Carr, who was appointed by Gov. Nathan Deal to the post in October, followed a path laid out by his Republican predecessor Sam Olens in challenging the 2015 clean water rules.
“We believe in fiercely protecting our citizens against unlawful federal overreach,” Carr said this week, “and we will continue working with those who share this mutual concern to bring these matters to President-elect Donald Trump’s attention for quick resolution.”
The sharply-written letter likely marks a turning point for the GOP-controlled office.
Olens, who left office to become the president of Kennesaw State University, spent much of the past eight years opposing programs and regulations laid out by Obama. He fought a raft of Obama policies, from his healthcare law to a federal transgender directive.
In less than two months in the post, Carr has signaled he’ll stay the course. Carr earlier joined with other attorneys general urging Trump to toss the “Clean Power Plan,” which would limit carbon emissions from power plants to meet new pollution guidelines.
But his role is about to change. When Trump takes office on Jan. 20, Carr and other Republican attorneys general will go from aggressively challenging Obama’s most contentious policies in court to providing legal backup for Trump’s agenda.
And the law departments in Democratic-run states are set to take the offensive, challenging Trump’s efforts to roll back Obama’s policy at every turn. Already, California Gov. Jerry Brown has warned he’ll go to extreme lengths to fight Trump if he tries to ditch Obama’s global warming initiatives.
“If Trump turns off the satellites,” Brown said of concerns the federal government could curb climate monitoring, “California will launch its own damn satellite.”
‘Power grab’?
The water regulations in Carr’s crosshairs would allow the Environmental Protection Agency and Army Corps of Engineers to regulate tributaries to rivers and streams under the Clean Water Act. Environmental groups calculate that 57 percent of Georgia’s streams, amounting to about 40,000 miles of flowing water, would fall under that umbrella.

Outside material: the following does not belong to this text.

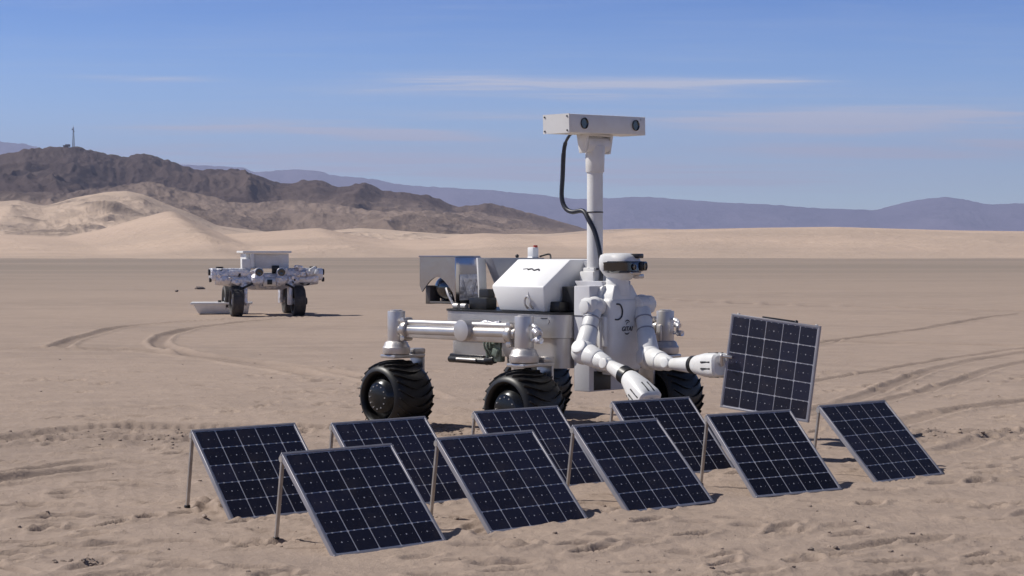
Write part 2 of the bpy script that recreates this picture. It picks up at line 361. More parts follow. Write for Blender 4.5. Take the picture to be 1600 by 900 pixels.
# ---- ground sheet
TRACKS = [  # (points, half width, depth, lug spacing)
 ([(-4.12, 38.85), (-5.33, 37.04), (-6.7, 35.38), (-7.5, 33.02), (-7.45, 29.79), (-7.19, 27.32), (-6.78, 25.56), (-5.7, 25.07), (-4.15, 23.3), (-2.25, 19.8)], .15, .035, .0),
 ([(-4.04, 38.11), (-5.18, 36.03), (-6.03, 32.48), (-5.98, 29.35), (-5.48, 26.41), (-4.6, 24.3), (-2.37, 20.84), (-1.43, 18.85), (-.6, 16.6)], .15, .035, .0),
 ([(-14, 25.2), (-8.71, 25.56), (-6.78, 25.56), (-5.2, 25.4)], .16, .03, 0),
 ([(-6.5, 11.6), (-4.26, 12.76), (-4.0, 13.19), (-3.62, 14.03), (-2.97, 14.23), (-2.2, 14.2), (-.9, 14.2)], .19, .03, .09),
 ([(-4.4, 12.95), (-3.6, 13.25), (-2.9, 13.3), (-2.2, 13.4), (-1.5, 13.9)], .19, .028, .09),
 ([(-4.2, 10.2), (-3.45, 10.75), (-3.13, 11.14), (-2.83, 11.46), (-2.4, 11.9)], .12, .035, 0),
 ([(-4.6, 9.1), (-3.6, 10.9), (-3.1, 11.7), (-2.6, 12.2)], .10, .03, 0),
 ([(2.65, 23.3), (4.5, 26.41), (6.92, 30.48), (12.25, 40.44)], .12, .03, 0),
 ([(2.2, 14.6), (2.94, 15.83), (4.29, 18.85), (5.83, 22.0), (9.0, 26.41), (16, 33)], .11, .020, 0),
 ([(2.6, 15.0), (3.5, 16.4), (4.95, 19.0), (6.6, 22.0), (9.8, 26.0), (17, 32)], .09, .018, 0),
 ([(2.7, 13.2), (3.16, 14.39), (4.2, 15.83), (5.24, 16.84), (7, 18.4)], .13, .022, .09),
 ([(3.22, 18.85), (4.87, 21.41), (8.4, 26.41), (14, 33)], .08, .018, 0),
 ([(3.0, 12.2), (3.9, 13.6), (5.2, 15.0), (7, 16.6)], .12, .022, .0),
 ([(.9, 60), (6, 48), (14, 40), (22, 36)], .3, .04, 0), ([(-1.5, 30), (3, 28.5), (8, 26), (14, 23)], .2, .03, 0),
 ([(1.1, 7.1), (1.7, 7.6), (2.3, 7.9)], .06, .022, 0), ([(1.3, 8.1), (2.0, 8.6), (2.7, 8.9)], .06, .02, 0), ([(-2.4, 7.1), (-1.9, 7.7), (-1.5, 7.9)], .06, .02, 0),
 ([(-.95, 14.2), (-.4, 13.65), (.1, 13.1), (.6, 12.6)], .22, .02, .09), ([(.25, 15.4), (.8, 14.8), (1.3, 14.25), (1.9, 13.6)], .22, .02, .09),
]
CHURN = [(-3.1, 13.4, 1.1, .7), (-2.3, 13.6, .7, .5), (-.6, 14.0, .6, .35), (.75, 13.9, .8, .4), (3.5, 13.6, 1.0, .6), (-.3, 7.2, 1.6, .5), (1.9, 7.4, 1.4, .5), (2.9, 8.2, .8, .5), (-1.6, 12.2, .9, .5), (1.9, 11.6, .5, .4)]
def ground_h(X, Y):
    R = np.hypot(X, Y); near = 1 - sstep(30, 70, R)
    h = .016 * fbm(X * .55, Y * .55, 4, 3) + near * (.010 * fbm(X * 2.1 + Y * .6, Y * 2.6, 4, 11) )
    fine = near * (1 - sstep(18, 34, R))
    h = h + fine * .009 * ridged(X * 2.6 + Y * .8, Y * 4.6, 4, 41)
    h = h + .10 * fbm(X * .03, Y * .06, 4, 77) * sstep(25, 80, R)
    h = h + near * (1 - sstep(13, 22, R)) * (.0045 * ridged(X * 9.5 + Y * 2, Y * 12, 2, 61) + .004 * fbm(X * 14, Y * 14, 2, 62)) * (.4 + .9 * vnoise(X * .9, Y * 1.1, 63))
    ch = np.zeros_like(X)
    for (x, y, rx, ry) in CHURN: ch = np.maximum(ch, np.exp(-((X - x) / rx) ** 2 - ((Y - y) / ry) ** 2))
    ch = ch * fine
    h = h + ch * (.030 * fbm(X * 5, Y * 6, 4, 5, .6) + .010 * ridged(X * 9, Y * 9, 2, 8))
    dist = ch * .5
    for pts, hw, dep, lug in TRACKS:
        P = np.array(pts, float); mnx, mny = P.min(0) - 1; mxx, mxy = P.max(0) + 1
        sel = (X > mnx) & (X < mxx) & (Y > mny) & (Y < mxy)
        if not sel.any(): continue
        x, y = X[sel], Y[sel]; x2 = x + .10 * fbm(x * .5, y * .5, 2, 91); y2 = y + .12 * fbm(x * .5, y * .5, 2, 92)
        best = np.full(x.shape, 1e9); arc = np.zeros_like(best); acc = 0; end = np.zeros_like(best)
        # smooth polyline
        Q = []
        for i in range(len(P) - 1):
            p0, p1, p2, p3 = P[max(i - 1, 0)], P[i], P[i + 1], P[min(i + 2, len(P) - 1)]
            for k in range(4):
                t = k / 4; Q.append(.5 * (2 * p1 + (p2 - p0) * t + (2 * p0 - 5 * p1 + 4 * p2 - p3) * t * t + (3 * p1 - p0 - 3 * p2 + p3) * t ** 3))
        Q.append(P[-1]); Q = np.array(Q); tot = np.hypot(*np.diff(Q, axis=0).T).sum()
        for a, b in zip(Q, Q[1:]):
            d = b - a; L = np.hypot(*d) + 1e-9; t = np.clip(((x2 - a[0]) * d[0] + (y2 - a[1]) * d[1]) / L / L, 0, 1)
            q = np.hypot(x2 - a[0] - t * d[0], y2 - a[1] - t * d[1]); w = q < best; best = np.where(w, q, best); arc = np.where(w, acc + t * L, arc); acc += L
        u = best / hw; endf = sstep(0, .8, arc) * (1 - sstep(tot - .8, tot, arc)) * (.55 + .6 * vnoise(arc * .9, arc * 0 + hw * 50, 7))
        prof = -dep * (1 - sstep(.55, 1.0, u)) + dep * .8 * np.exp(-((u - 1.25) / .28) ** 2)
        if lug: prof = prof + .011 * np.sin(arc * 2 * PI / lug) * (1 - sstep(.8, 1, u))
        h[sel] += prof * endf; dist[sel] = np.maximum(dist[sel], endf * (np.exp(-(u / 1.1) ** 4)) * .8)
    # footprints and scuffs
    rs = np.random.RandomState(4)
    sel0 = (R < 24) & (R > 3)
    xs, ys = X[sel0], Y[sel0]; hh = np.zeros_like(xs); dd = np.zeros_like(xs)
    order = np.argsort(ys); yso = ys[order]
    n_f = 900
    for i in range(n_f):
        r = 5.5 + 16 * rs.rand() ** 1.5; a = (rs.rand() - .5) * .75; x, y = r * math.sin(a), r * math.cos(a)
        an = .35 + rs.randn() * .5; la, lb = .10 + .09 * rs.rand(), .035 + .035 * rs.rand(); dp = .010 + .018 * rs.rand()
        i0, i1 = np.searchsorted(yso, (y - .55, y + .55)); idx = order[i0:i1]; idx = idx[np.abs(xs[idx] - x) < .55]
        dx, dy = xs[idx] - x, ys[idx] - y; c, s_ = math.cos(an), math.sin(an); p = (dx * c + dy * s_) / la; q = (-dx * s_ + dy * c) / lb; k = np.sqrt(p * p + q * q) + .25 * (vnoise(xs[idx] * 9, ys[idx] * 9, i) - .5)
        hh[idx] += -dp * (1 - sstep(.6, 1.0, k)) + dp * .55 * np.exp(-((k - 1.2) / .25) ** 2); dd[idx] = np.maximum(dd[idx], .5 * (1 - sstep(.7, 1.1, k)))
    h[sel0] += hh; dist[sel0] = np.maximum(dist[sel0], dd)
    return h, dist
def geo(a, b, k): return list(np.exp(np.arange(math.log(a), math.log(b), k)))
rad = geo(.3, 5.4, .06) + geo(5.4, 16, .0028) + geo(16, 45, .0042) + geo(45, 300, .02) + geo(300, 19400, .08) + [19400]
ang = np.concatenate([np.radians(np.arange(-180, -60, 5)), np.radians(np.arange(-60, -19, .6)), np.radians(np.arange(-19, 19, .08)), np.radians(np.arange(19, 60, .6)), np.radians(np.arange(60, 180, 5))])
RR, AA = np.meshgrid(np.array(rad), ang, indexing='ij'); GX, GY = RR * np.sin(AA), RR * np.cos(AA)
GZ, GD = ground_h(GX, GY)
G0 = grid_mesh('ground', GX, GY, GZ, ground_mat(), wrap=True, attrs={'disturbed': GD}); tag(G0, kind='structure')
def gz(x, y): return float(ground_h(np.array([[x]], float), np.array([[y]], float))[0][0, 0])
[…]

Obama and other supporters of the regulations, known as the “Waters of the USA,” argue that they would restore protections to streams and other waterways. They contend that rivers used for fishing, recreation and drinking can only be clean if the creeks feeding them are protected.
“Cleaner tributaries lead to cleaner water,” said Joe Cook of the Coosa River Basin Initiative. “A lot of the criticism is overblown — it’s much ado about nothing. This all seems kind of silly to me.”
The water rules were targeted from the get-go from developers and farmers who claimed they could block routine tasks such as fertilizing near drainage ditches, draining small ponds and building small structures near waterways. The EPA counters that the concerns have been exaggerated, and that the rule maintains long-standing farming exceptions.
Congress passed a measure to overturn the law — House Speaker Paul Ryan called it a "power grab" — which Obama swiftly vetoed in January.
The legal battle over the changes started in June 2015, when Georgia and eight other states challenged the rule as an attempt to "usurp the states' primary responsibility" to oversee water resources. It has been blocked by a federal court while a judge considers the legal case.
Trump’s upset victory over Democrat Hillary Clinton, though, has encouraged opponents of the regulations.
Scott Pruitt, the Oklahoma attorney general who is Trump’s pick to head the EPA, is one of the agency’s most outspoken critics — and a plaintiff in the legal challenge against the water rule. And opponents argue it’s among the easiest of Obama’s policies to undo, either through legislation or through the executive branch’s rule-making authority.
Green groups, meanwhile, are quick to point out Trump's comments that "crystal clear water" is vitally important to the U.S. economy. Ted Terry, director of the Georgia chapter of the Sierra Club, said environmental groups are hoping he's willing to compromise over the nascent water rules.
“They’ve got to get out of the mindset that everything that Obama did was bad,” said Terry. “To repeal it is just incredibly short-sighted. We have to recognize that this type of pollution effects the fish we eat, the water we irrigate our fields with and the water we drink.”